Paolo Massobrio mercoledì 14 marzo 2018
Tempestina mediatica all'inizio di questa settimana sulla pizza firmata da Carlo Cracco. Se ne parla da due giorni e la protesta che s'è scatenata sui social è poi arrivata sui giornali. E di conseguenza anche su radio e tivù.
Ma che ha fatto di tanto clamoroso il famoso cuoco, che da neanche un mese è in Galleria a Milano? Ha interpretato la Margherita a modo suo, con un'ottima farina integrale macinata a pietra, la Petra 9, e a quanto sembra con un'aggiunta di cereali che alla fine danno una conformazione scura e croccante al tondo, su cui sono adagiati salsa di pomodoro San Marzano, pomodorini confit e mozzarella di bufala a crudo. Una rivisitazione che appare simile ad altre pizze cosiddette gourmet.
Anzi, esiste pure una pizza, la Mastunicola, datata 1500 e considerata la madre di tutte le pizze, che è a base di farina di farro ed ha ha più o meno il medesimo colore: l'ho assaggiata e mi è piaciuta, ma non mi risulta che il pizzaiolo che la propone sia stato contestato.

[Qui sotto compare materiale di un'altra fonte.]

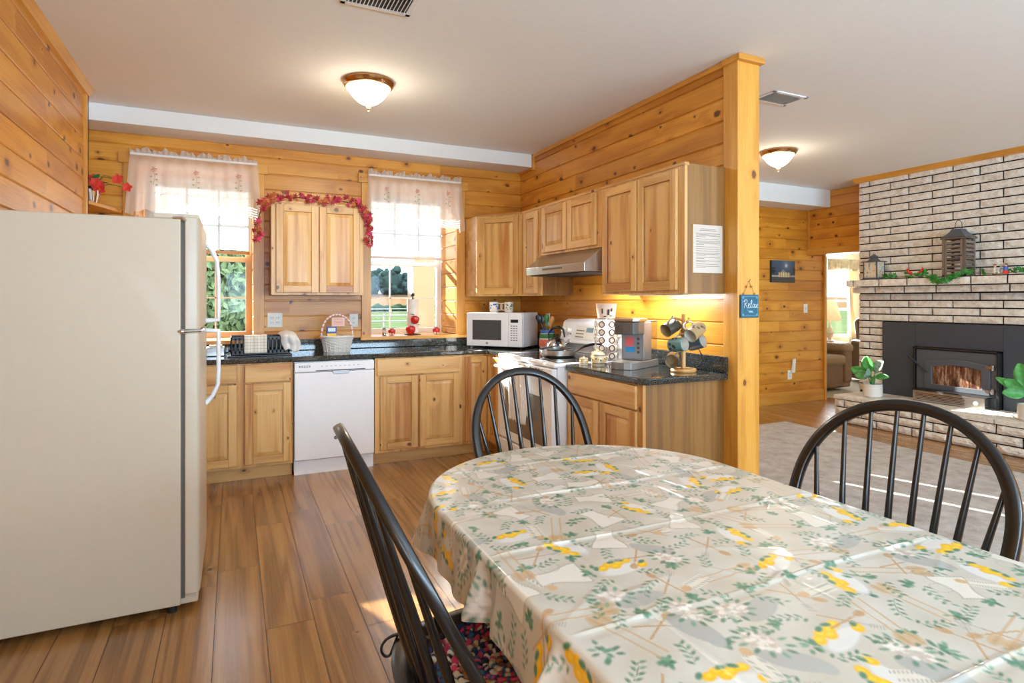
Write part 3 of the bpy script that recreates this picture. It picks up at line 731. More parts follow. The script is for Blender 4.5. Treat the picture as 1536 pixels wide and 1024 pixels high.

Perché allora ci si scalda tanto? Per la legge del contrappasso: chi ha un'esposizione mediatica è soggetto a critiche a ogni piè sospinto, ancor più da parte di chi quella pizza nemmeno l'ha assaggiata; figuriamoci sapere che esiste la Mastunicola, alla quale forse Cracco si è ispirato... Ma la difesa delle ricette è un divertissement tutto italiano, che funziona moltissimo quanto più i giornali sono infarciti di estenuanti pronostici politici.
Nessuno ha mai sollevato polveroni sulle pizze indigeste che ci hanno sfornato per decenni, dopo il boom di questo piatto. Pizze con carciofini e funghi simili alla plastica, con lievitazioni sempre più corte e magari pomodoro acido a condire un impasto gommoso. Questo non crea scandalo, anche se ha dietro insegne territoriali tipiche; mentre chi propone finalmente la pizza con ingredienti nobili è reo di tradimento. Se tale è l'effetto del riconoscimento della pizza come bene dell'umanità, siamo alla gabbia della tradizione. E mentre si leggeva divertiti la diatriba sulla pizza in Galleria, dalla Sicilia arrivava trionfante la richiesta della Dop per lo Sfincione di Bagheria: un piatto tipico delle feste e anche buono, che non m'azzardo a dire parente della pizza: sarei messo all'indice!
Tuttavia mi chiedo: è proprio il caso di scomodare ministeri, carteggi, commissioni, esperti per dare la Dop a un piatto locale? Forse no, avremmo cose più urgenti e utili da fare, vien da dire, mentre quel piatto dovrebbe poter avere la Denominazione Comunale. Che non è una medaglietta rispetto alla Dop: è semplicemente una carta di identità. Ma finché nessuno vuole far chiarezza, il futuro sarà costellato dalle richieste più impensabili. E anche da tanta perdita di tempo.